The third problem is that, even if a client is completely innocent of any wrongdoing, machine-learning algorithms can tar him with guilt by association. If a system just uses Bayesian probability, without paying attention to social context or legal rights, then it may well stigmatise any service that's had anything to do with terrorists in the past. The implications for NGOs like Liberty or law firms like Bindmans are clear. If we don't want to risk innocent clients ending up on no-fly lists and watch lists (or ending up on a list ourselves) then we shouldn't use communications that the NSA's search engines can devour.


He suggests using an EU cloud provider instead of a US one. But firstly, the providers aren't exactly transparent about where their servers actually are. And secondly, EU intelligence agencies can't exactly be trusted either (but then, at least EU citizens have democratic control over them, Supposedly).

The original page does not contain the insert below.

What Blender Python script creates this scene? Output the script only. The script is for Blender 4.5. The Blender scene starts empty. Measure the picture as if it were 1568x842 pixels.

The NSA have probably just destroyed cloud providers' entire business model. Their business depends fundamentally on trust - that they'll keep our data secure, and not hand it out to anyone but us. The NSA has destroyed that trust. The upshot? The cloud can not be used for anything but the most trivial data. Writing larps and storing lolcats on it is fine. Anything serious with privacy, professional or business implications is probably a no-no.